Critique : Hadewijch

Thomas Messias | 22 novembre 2009
Thomas Messias | 22 novembre 2009

Comme les précédents, le cinquième film de Bruno Dumont ne manquera pas d'alimenter les débats et de faire le bonheur des polémistes professionnels. Ne nous fâchons pas : comme toujours chez ce passionnant cinéaste, et plus que chez n'importe lequel de ses contemporains, Hadewijch n'est qu'affaire d'interprétation, Dumont préférant montrer plutôt que démontrer. Quelles conclusions tirer d'un tel film, dont certaines séquences - la dernière notamment - peuvent être perçues de façon diamétralement opposée sur un simple plan sensitif ? Plus que jamais, et c'est sans doute le plus gênant, chacun pourra trouver dans le film des arguments qui nourriront son envie de faire du metteur en scène un humaniste hors pair ou un dangereux extrémiste.


La première force de Hadewijch est pourtant picturale : on se noierait volontiers dans les yeux de cette étudiante en théologie si aveuglée par sa foi qu'elle semble évoluer dans le monde matériel comme une somnambule. Dieu semble agir sur elle comme une sorte d'épaisse pellicule la protégeant des attaques extérieures, et c'est assez étrange à voir.

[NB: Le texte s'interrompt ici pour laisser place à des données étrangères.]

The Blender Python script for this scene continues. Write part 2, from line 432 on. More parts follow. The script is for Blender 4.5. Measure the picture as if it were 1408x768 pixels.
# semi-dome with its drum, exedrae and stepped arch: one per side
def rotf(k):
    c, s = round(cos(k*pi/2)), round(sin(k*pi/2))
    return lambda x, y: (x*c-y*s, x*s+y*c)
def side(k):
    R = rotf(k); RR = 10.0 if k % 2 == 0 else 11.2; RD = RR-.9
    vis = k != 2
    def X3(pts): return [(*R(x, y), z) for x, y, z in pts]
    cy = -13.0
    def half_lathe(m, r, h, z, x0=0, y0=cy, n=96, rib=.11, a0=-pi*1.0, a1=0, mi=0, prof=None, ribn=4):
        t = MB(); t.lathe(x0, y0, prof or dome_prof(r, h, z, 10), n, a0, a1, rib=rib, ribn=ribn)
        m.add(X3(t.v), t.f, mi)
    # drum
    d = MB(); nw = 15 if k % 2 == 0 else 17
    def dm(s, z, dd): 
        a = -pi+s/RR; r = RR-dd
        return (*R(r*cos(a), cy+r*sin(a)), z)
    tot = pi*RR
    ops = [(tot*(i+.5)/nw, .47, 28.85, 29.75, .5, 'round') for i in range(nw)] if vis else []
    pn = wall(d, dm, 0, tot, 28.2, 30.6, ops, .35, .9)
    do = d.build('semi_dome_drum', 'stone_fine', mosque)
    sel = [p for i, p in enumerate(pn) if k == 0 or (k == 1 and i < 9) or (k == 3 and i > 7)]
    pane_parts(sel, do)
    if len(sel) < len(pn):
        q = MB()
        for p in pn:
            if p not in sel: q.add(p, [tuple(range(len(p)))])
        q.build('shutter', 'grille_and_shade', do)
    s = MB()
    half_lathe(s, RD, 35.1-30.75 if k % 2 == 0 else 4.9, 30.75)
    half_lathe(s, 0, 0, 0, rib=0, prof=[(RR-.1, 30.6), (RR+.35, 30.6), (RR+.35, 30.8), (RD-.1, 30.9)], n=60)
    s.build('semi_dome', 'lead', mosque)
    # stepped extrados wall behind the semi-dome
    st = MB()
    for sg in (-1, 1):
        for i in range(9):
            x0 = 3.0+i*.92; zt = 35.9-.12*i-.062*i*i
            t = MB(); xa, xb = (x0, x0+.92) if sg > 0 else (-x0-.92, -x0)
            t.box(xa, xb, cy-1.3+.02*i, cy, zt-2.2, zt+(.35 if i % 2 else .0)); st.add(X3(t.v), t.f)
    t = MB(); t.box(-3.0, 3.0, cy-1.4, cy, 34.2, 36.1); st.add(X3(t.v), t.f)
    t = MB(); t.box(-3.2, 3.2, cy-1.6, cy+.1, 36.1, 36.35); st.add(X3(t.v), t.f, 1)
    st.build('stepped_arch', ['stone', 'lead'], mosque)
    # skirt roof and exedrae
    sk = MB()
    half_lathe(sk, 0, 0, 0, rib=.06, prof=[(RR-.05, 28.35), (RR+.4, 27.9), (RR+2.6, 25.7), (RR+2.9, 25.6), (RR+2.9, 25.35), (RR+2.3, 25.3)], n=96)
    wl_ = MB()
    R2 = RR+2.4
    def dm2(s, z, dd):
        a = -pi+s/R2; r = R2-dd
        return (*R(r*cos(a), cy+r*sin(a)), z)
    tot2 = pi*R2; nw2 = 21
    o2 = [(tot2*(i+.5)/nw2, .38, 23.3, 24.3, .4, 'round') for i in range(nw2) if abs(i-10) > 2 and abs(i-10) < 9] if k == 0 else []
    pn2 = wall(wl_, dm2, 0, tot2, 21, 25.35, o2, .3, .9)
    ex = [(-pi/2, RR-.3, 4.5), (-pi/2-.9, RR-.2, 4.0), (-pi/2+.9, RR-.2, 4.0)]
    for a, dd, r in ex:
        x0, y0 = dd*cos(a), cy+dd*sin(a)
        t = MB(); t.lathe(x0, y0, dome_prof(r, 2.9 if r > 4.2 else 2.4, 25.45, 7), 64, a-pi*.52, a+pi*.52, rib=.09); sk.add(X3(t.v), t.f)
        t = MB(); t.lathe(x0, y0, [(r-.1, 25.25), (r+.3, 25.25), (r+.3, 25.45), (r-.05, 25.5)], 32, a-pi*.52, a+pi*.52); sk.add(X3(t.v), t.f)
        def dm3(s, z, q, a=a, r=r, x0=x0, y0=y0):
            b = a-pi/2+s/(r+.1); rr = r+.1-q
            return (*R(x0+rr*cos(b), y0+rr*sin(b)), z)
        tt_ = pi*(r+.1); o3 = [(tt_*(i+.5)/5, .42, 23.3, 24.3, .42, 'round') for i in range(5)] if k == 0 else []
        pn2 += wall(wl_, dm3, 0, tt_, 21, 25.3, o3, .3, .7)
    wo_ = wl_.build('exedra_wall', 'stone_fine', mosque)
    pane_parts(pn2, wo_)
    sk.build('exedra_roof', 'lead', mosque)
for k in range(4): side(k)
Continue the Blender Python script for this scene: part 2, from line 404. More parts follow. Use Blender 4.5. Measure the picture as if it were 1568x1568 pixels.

Momentanément évincée de chez les soeurs et sommée d'aller un peu voir la vraie vie, la voici parachutée dans le grand appartement parisien de ses parents. Désireuse de tuer l'ennui et de profiter un peu de sa liberté retrouvée, l'ex Hadewijch - redevenue Céline - découvrira, au fil de ses rencontres, un autre type de foi qui lui ouvrira d'autres horizons. Son parcours, filmé avec simplicité mais rigueur, a la beauté de ces promenades apparemment sans but, qui finissent par déboucher sur une trouvaille inattendue.


C'est toute la bizarrerie du style Bruno Dumont : on est ballotté, malmené, tiraillé par des impressions contradictoires, mais toujours désireux d'avancer avec le cinéaste tant ce qui suit est impossible à prévoir. Les réponses ont le mérite de ne jamais laisser indifférent, et le virage pris par Hadewijch après plus d'une heure entre Paris et le pensionnat a de quoi créer perplexité et stimulation intellectuelle. Céline - incroyable Julie Sokolowski - sait-elle vraiment où elle va ? Son Dieu la protège-t-il autant que prévu ? Où s'arrête la bienveillance de la religion ? On emporte ces question avec soi après la projection d'un film chaotique et magnifique, qui marque une certaine évolution dans la mise en scène de Dumont : on le sent plus doux, plus à l'écoute de ses personnages, animé par plus de compassion et moins de mépris. mais toujours aussi en alerte face aux perversions de notre époque.